On transport, I refer to the speech of the noble Lord, Lord Levene, in 2001 when he asked, semi-rhetorically, whether we had to wait four years for the upgrading of the Waterloo and City Line. We now know the answer to that question. The two crucial lines are Crossrail and the extension to the East London Line, if Thameslink is fated to the Waterloo and City Line experience. The East London Line will presumably be a beneficiary of the Olympics. As to Crossrail, which joins up with the East London Line at Whitechapel, it will reduce the time from Ealing Broadway to Liverpool Street from almost 40 minutes to 20, and from Heathrow to Canary Wharf from 70 minutes to just over 40. Those are real gains in productivity.

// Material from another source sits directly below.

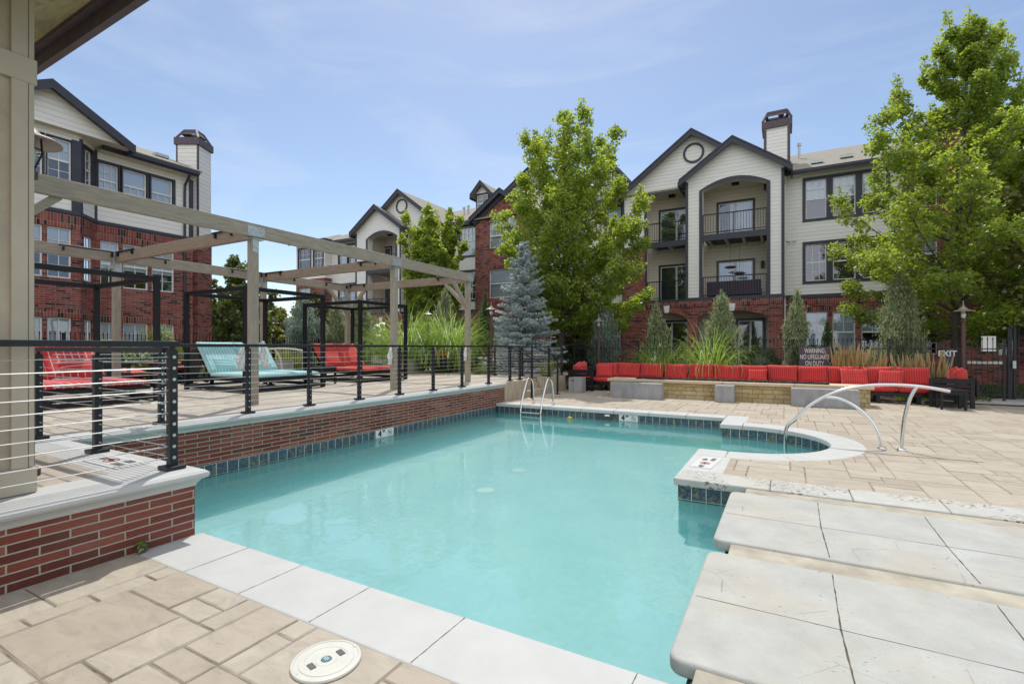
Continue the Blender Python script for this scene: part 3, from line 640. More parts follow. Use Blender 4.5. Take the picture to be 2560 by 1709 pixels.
def grab_rail(root, mat, r, s=1):
    main = [(0, 0, -.5), (.0, 0, .16), (.13, 0, .36), (.33, 0, .60), (.58, 0, .78), (.85, 0, .90), (1.16, 0, .965), (1.5, 0, .98), (1.8, 0, .96), (2.08, 0, .91)]
    m = MB(); m.tube(smooth_path(main), r, 10); m.build('hand_rail', mat, root, smooth=True, local=True)
    m = MB(); m.tube(smooth_path([(.55, 0, .755), (.72, 0, .745), (.92, 0, .65), (1.10, 0, .48), (1.22, 0, .27), (1.285, 0, 0)]), r, 10); m.build('leg', mat, root, smooth=True, local=True)
    m = MB(); m.tube(smooth_path([(1.70, 0, .965), (1.62, 0, .78), (1.56, 0, .5), (1.53, 0, .22), (1.52, 0, 0)]), r, 10); m.build('leg', mat, root, smooth=True, local=True)
    for x in (1.285, 1.52):
        m = MB(); m.lathe([(r, .03), (.055, .02), (.06, .004), (.06, 0)], (x, 0, 0), 16); m.build('foot_flange', mat, root, smooth=True, local=True)
gr = thing('grab_rail', 'curved stainless handrail arching over the small round bay of the pool', 'handrail', (.0, 9.32, .004)); grab_rail(gr, M['chrome'], .026)
g2 = thing('grab_rail', 'cream curved handrail behind the turquoise lounger on the upper deck', 'handrail', (-14.6, 9.6, .544), math.radians(28))
m = MB(); m.tube(smooth_path([(0, 0, .84), (.3, 0, .93), (.7, 0, .965), (1.2, 0, .95), (1.6, 0, .88)]), .028, 8); m.build('hand_rail', M['lid'], g2, smooth=True, local=True)
m = MB(); m.tube(smooth_path([(.62, 0, .955), (.78, 0, .7), (.86, 0, .35), (.88, 0, 0)]), .028, 8); m.build('leg', M['lid'], g2, smooth=True, local=True)
m = MB(); m.tube(smooth_path([(1.5, 0, .9), (1.52, 0, .5), (1.5, 0, 0)]), .028, 8); m.build('leg', M['lid'], g2, smooth=True, local=True)
# ------------------------------------------------------------------ cable railings
def railing(name, label, pts, zb, h=1.05, n=10, caps=True, skip_first=False, corner=False, ext=(0, 0)):
    t = thing(name, label, 'railing', (pts[0][0], pts[0][1], zb))
    for i, p in enumerate(pts):
        if skip_first and i == 0: continue
        m = MB(); m.cbox(p[0], p[1], zb+.5*h-.03, .062, .062, h-.06); m.cbox(p[0], p[1], zb+.018, .15, .15, .03); m.cbox(p[0], p[1], zb+h-.045, .03, .03, .05)
        m.build('post', M['metal_rail'], t, bevel=.004)
    m = MB(); P_ = [Vector((p[0], p[1], zb+h-.012)) for p in pts]
    P_[0] = P_[0]+(P_[0]-P_[1]).normalized()*ext[0]; P_[-1] = P_[-1]+(P_[-1]-P_[-2]).normalized()*ext[1]
    for a, b in zip(P_, P_[1:]): m.bar(a, b, .055, .045)
    m.build('top_rail', M['metal_rail'], t, bevel=.005)
    for k in range(n):
        z = zb+.10+(h-.22)*k/(n-1); m = MB()
        for a, b in zip(pts, pts[1:]):
            A = Vector((a[0], a[1], z)); B = Vector((b[0], b[1], z)); d = (B-A).normalized()
            sag = .004; m.tube([A, (A+B)/2-Vector((0, 0, sag)), B], .0042, 5)
            m.tube([A+d*.031, A+d*.06], .008, 6); m.tube([B-d*.06, B-d*.031], .008, 6)
        for p in pts:
            d = Vector((pts[1][1]-pts[0][1], -(pts[1][0]-pts[0][0]), 0)).normalized()
            dd = (Vector((*pts[1], 0))-Vector((*pts[0], 0))).normalized()
        m.build('cable', M['cable'], t)
    return t
r1 = railing('cable_railing', 'black cable railing running toward the camera past the grey pillar', [(-4.46, 2.2), (-4.46, .35), (-4.46, -1.4), (-4.46, -3.2)], .54, ext=(.05, 0))
m = MB()
for k in range(10):
    z = .54+.10+.83*k/9
    m.tube([(-4.426, 2.2, z), (-4.424, 2.2, z)], .014, 10); m.tube([(-4.424, 2.2, z), (-4.420, 2.2, z)], .006, 8)
m.build('washer', M['cable'], r1)
r2 = railing('cable_railing', 'short black cable railing across the narrow end of the pool, from the corner post', [(-4.56, 2.2), (-5.80, 2.2), (-7.2, 2.2)], .54, h=1.0, skip_first=True)
r3 = railing('cable_railing', 'long black cable railing along the brick pool wall by the loungers', [(-7.2, 2.32), (-7.2, 3.42), (-7.2, 4.62), (-7.2, 5.73), (-7.2, 6.87), (-7.2, 8.0), (-7.2, 9.15), (-7.2, 10.32), (-7.2, 11.6), (-7.22, 12.85), (-7.24, 13.5)], .54, skip_first=True)
m = MB()
for y in (3.42, 4.62, 5.73, 6.87, 8.0, 9.15, 10.32, 11.6):
    for k in range(10): m.tube([(-7.168, y, .64+.83*k/9), (-7.163, y, .64+.83*k/9)], .011, 8)
m.build('washer', M['cable'], r3)
r4 = railing('cable_railing', 'short black cable railing beyond the concrete steps, next to the sofa', [(-9.2, 15.25), (-8.1, 15.3), (-7.1, 15.35), (-7.1, 16.45)], .54)
for i, (y, x0, x1, px) in enumerate(((13.52, -7.65, -6.5, -6.83), (15.0, -7.6, -6.25, -6.62))):
    t = thing('stair_handrail', ('nearer' if i == 0 else 'farther')+' sloping black handrail at the tan concrete steps', 'handrail', (px, y, 0)); z0, z1 = 1.60, 1.10
    m = MB(); m.bar((x0, y, z0), (x1, y, z1), .045, .045); m.build('hand_rail', M['metal_rail'], t, bevel=.006)
    zt = z0+(z1-z0)*(px-x0)/(x1-x0); m = MB(); m.cbox(px, y, zt/2, .05, .05, zt); m.cbox(px, y, .012, .12, .12, .02); m.build('post', M['metal_rail'], t)
    m = MB(); m.cbox(x0+.03, y, (.54+z0)/2, .05, .05, z0-.54); m.build('post', M['metal_rail'], t)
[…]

A final idiosyncratic analogy: in 1577, Sir Francis Drake, whom some might describe as a self-employed pirate, circumnavigated the world in the "Golden Hind" with a crew of 76 and 18 guns. When he returned to London laden with treasure, the Queen, who had taken a private equity interest in the voyage, topsliced the treasure to give Sir Francis £10,000 in 1577 sterling. She then repaid the entire royal debt and still had £42,000 over to invest in the Levant Company. Put another way, the noble Lord, Lord Skidelsky, tells me that in 1930 economists calculated that if the entire treasure had instead been invested at 3 per cent compound, it would by 1930 have exceeded the entire national wealth of the whole country. Describing the piracy more properly as enterprise, our financial services are a national treasure and we should cherish, protect and sustain them. I beg to move for Papers.